Keeping a Sustainable Building Operating Sustainably
Keeping a sustainable building operating sustainably is challenging, requiring an attention to detail and such tools as building a baseline of information and doing walk-throughs and night audits. Still, once a facility is built or renovated, it can be tempting to assume the hard work is done and the structure will operate efficiently on its own.
Such thinking, however, can backfire. "Once you make a building and achieve LEED, you can't just walk away," says David Borchardt, a sustainability consultant and adjunct lecturer at Georgetown University. "You have to keep your eye on the ball."
Often that means paying attention to operational details. "A lot of little things add up to huge value; to tons of waste saved and cost taken out," says Sean Delehanty, Electronic Systems sustainability manager, BAE Systems. A case in point: When one BAE Systems' facility, which already was Energy Star certified, increased the amount of material recycled by 7 percent, it reduced its solid waste disposal by 10 percent, saving $10,000 annually.
Know Your Baseline
A first step in ensuring sustainable operations is identifying just how efficiently a facility is operating. As with any other function, it's impossible to improve what isn't measured.

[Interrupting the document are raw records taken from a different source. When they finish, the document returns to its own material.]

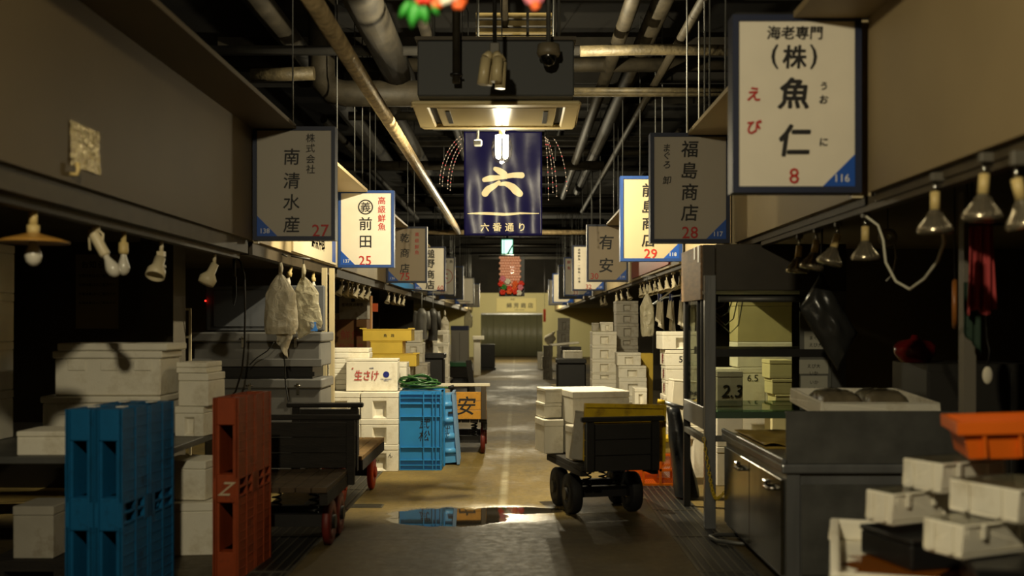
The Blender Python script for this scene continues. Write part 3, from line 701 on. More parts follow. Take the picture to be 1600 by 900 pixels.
def lettering(parent, items, y, mat=INK, name='lettering', ry=None):
    m = MB()
    for it in items: write(m, it[0], it[1], it[2], it[3], y, *(it[4:] if len(it) > 4 else ()))
    if ry: m.v = [tuple(Matrix.Rotation(ry, 3, 'Z') @ Vector(v)) for v in m.v]
    return obj(name, m, mat, parent, fixn=False)

# stack of boxes between the left cart and the blue crates
G = 'foam boxes beside the blue crates'
d = 10.09
wB, xB = 59 / F * d, (X(563, d) + X(622, d)) / 2
hsB = [Z(695, d), Z(655, d) - Z(695, d), Z(613, d) - Z(655, d)]
sB = stack(xB, d + .24, wB - .004, .46, hsB, 'against the blue crates', G, jit=.004)
lettering(sB[0], [('ん', .11, .16, .05, .004, .1), ('〃', -.02, .1, .06, .006, .1)], -.234)
sA = stack((X(500, d) + X(562.5, d)) / 2, d + .24, 62 / F * d - .004, .46, hsB, 'under the pile of foam lids', G, jit=.004)
lettering(sA[2], [('ルア', -.13, .15, .05, .004, .15), ('ズ火', .13, .13, .05, .004, .1)], -.234)
zt = Z(613, d) + .004
t = fbox((X(538, 10.13) + X(619, 10.13)) / 2, 10.16 + .17, zt, 81 / F * 10.13, .2, .325, 'white foam box with red printed characters standing on the stacks', None, 0, pocket=False, lidh=.03)
m = MB()
write(m, '生さけ', -.05, .155, .11, -.1035, .03, .1, .75)
obj('red_print', m, RED, t, fixn=False)
m = MB(); write(m, '生さけ', -.05, .155, .11, -.1048, -.004, .1, .75); obj('white_print_core', m, FOAM, t, fixn=False)
m2 = MB(); ring(m2, .145, .165, .031, .03, -.1035); obj('blue_emblem', m2, M('blue_ink', (24, 34, 120), .5), t, fixn=False)
m = MB(); write(m, '中央水産株式会社', .145, .118, .014, -.1035, .012); write(m, '鮮魚直送', .145, .103, .012, -.1035, .012); write(m, '天然産', -.0, .228, .014, -.1035, .02)
obj('small_print', m, MATS['blue_ink'], t, fixn=False)
m = MB(); write(m, '旬', -.19, .225, .022, -.1035, .02, .3); obj('red_seal', m, RED, t, fixn=False)
z = zt
for i, h in enumerate((.055, .05, .06, .05, .055, .05, .06, .045)):
    xx = (X(512, 10.4) + X(572, 10.4)) / 2 + srnd.uniform(-.02, .02)
    o = obj('loose_foam_slab', MB().box(-.2, .2, -.14, .14, 0, h - .002), FOAM, bevel=.006)
    at(o, (xx, 10.4 + .17, z), srnd.uniform(-.03, .03)); z += h
    tag(o, '%s white foam lid in the pile beside the printed box' % ('topmost' if i == 7 else NEXT_UP[i]), 'lid', 'foam lids piled on the stack')
# boxes and yellow cartons behind
G2 = 'yellow cartons behind the printed foam box'
d = 12.5
stack((X(580, d) + X(640, d)) / 2 + .0, d + .25, .46, .42, [.31, .31, Z(573, d) - .62], 'holding up the yellow cartons', 'foam boxes under the yellow cartons', jit=.005)
for px0, px1, py0, py1, lb in ((578, 650, 553, 573, 'lowest yellow carton of three behind the printed foam box'), (578, 628, 533, 553, 'middle yellow carton of three, the shortest one'), (566, 642, 514, 533, 'top yellow carton with two black marks on its front')):
    w_ = (px1 - px0) * d / F; h = Z(py0, d) - Z(py1, d) - .002
    t = thing('yellow_carton', lb, 'box', ((X(px0, d) + X(px1, d)) / 2, d + .24, Z(py1, d) + .001), group=G2)
    obj('body', MB().box(-w_ / 2, w_ / 2, -.2, .2, 0, h - .012), YFOAM, t, bevel=.004)
    obj('rim', MB().box(-w_ / 2 - .006, w_ / 2 + .006, -.206, .206, h - .0115, h), YFOAM, t, bevel=.003)
    for s in (-1, 1):
        if py0 == 514 or (px1 == 650 and s > 0): obj('corner_lug', MB().box(s * w_ / 2 - .04, s * w_ / 2 + .04, -.19, -.13, h + .0005, h + .014), YFOAM, t)
    if py0 == 514: lettering(t, [('魚', -.02, h * .45, .045, .02), ('政', .07, h * .45, .045, .02)], -.2012)
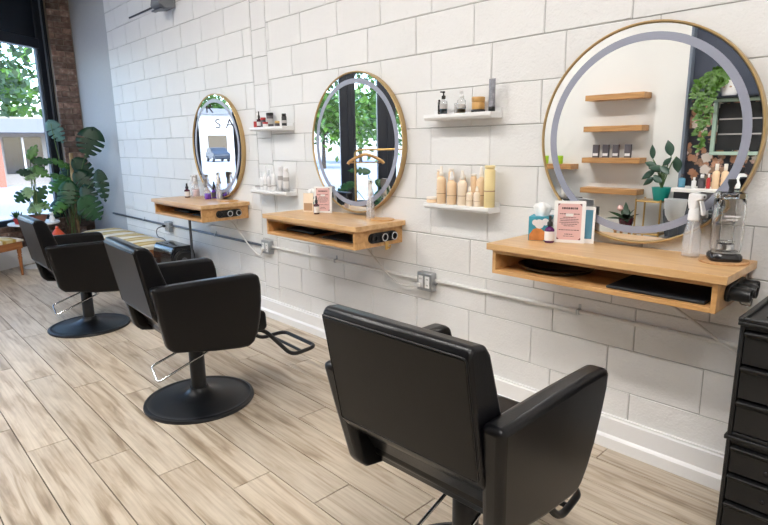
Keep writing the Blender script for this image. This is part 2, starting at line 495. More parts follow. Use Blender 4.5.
YL, YN = -4.25, -4.24
XE = P0.x + .555 * W_END
bm = new(); box(bm, XE - .3, -2.24, YL - .15, YL, 0, CE); box(bm, -2.54, -2.24, YL, YL + .10, 0, CE)
struct(link('wall_left', bm, 'white_paint'))
bm = new(); box(bm, -2.24, XR, YN - .15, YN, 0, CE)
struct(link('wall_rear_left', bm, 'navy_paint'))
bm = new(); box(bm, -2.24, -2.215, YN, YL + .10, 0, CE)
struct(link('trim_2', bm, 'frame_edge'))
bm = new(); box(bm, -2.2, XR, YN, YN + .012, .0, 1.83)
struct(link('trim_3', bm, 'floral_paper'))
bm = new(); box(bm, XR, XR + .15, YN - .15, .15, 0, CE)
struct(link('wall_back', bm, 'white_paint'))
bm = new(); box(bm, XE, -2.54, YL, YL + .02, 0, .14)
struct(link('baseboard_left', bm, 'trim_white'))
def hull_slab(name, z0, z1, mat, over=0.):
    bm = new()
    o = over
    poly = [(-9.0 - o, .15), (XR + .15, .15), (XR + .15, YL - .15), (XE - .3 - o, YL - .15), (P0.x - .2 - o, -.2)]
    a = [bm.verts.new((x, y, z0)) for x, y in poly]; c = [bm.verts.new((x, y, z1)) for x, y in poly]
    bm.faces.new(a); bm.faces.new(c)
    for i in range(len(poly)): bm.faces.new((a[i], a[(i + 1) % 5], c[(i + 1) % 5], c[i]))
    return struct(link(name, bm, mat))
hull_slab('ceiling', CE, CE + .12, 'ceiling_paint', .4)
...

Accurately measuring operations has become even more critical as facility managers increasingly are responsible for multiple buildings, rather than just one, says Allan Skodowski, senior vice president and managing director, LEED and sustainability with Transwestern Sustainability Services. Because they can't be in several places at once, they need to "use software to keep tabs on operations."
Energy Star offers a number of benchmarking tools and is a logical starting point, Borchardt says. Energy Star Portfolio Manager can be used to measure and track energy and water consumption, as well as greenhouse gas emissions, for one facility or a portfolio of buildings.
TD Bank Group uses Portfolio Manager to evaluate energy and water use and boost building performance across its portfolio, says Graham Takata, senior manager, energy and sustainability. Takata and his colleagues can set efficiency targets for each building, based on occupancy, age, and other parameters. "At all buildings, we want to drive energy savings and maintain high performance," he says.
One caveat: Energy Star provides information as a 12-month moving average, Borchardt says. As a result, it doesn't always provide the information needed to track day-to-day operations. A number of software products with this capability are available, he adds.
As robust as many software tools are, nothing can take the place of getting out from behind the computer and regularly walking through facilities. When an operation is out of kilter, it often means something in the automated system was overridden, Skodowski says.
In particular, night audits are a critical step to improving operational efficiency in the many office and academic facilities that are used during just a portion of each day, Borchardt says. It's not unusual to find equipment running even when a building is empty. Adjusting the controls so they operate only when needed can boost efficiency by 15 to 20 percent, he adds. "Don't just trust the computer."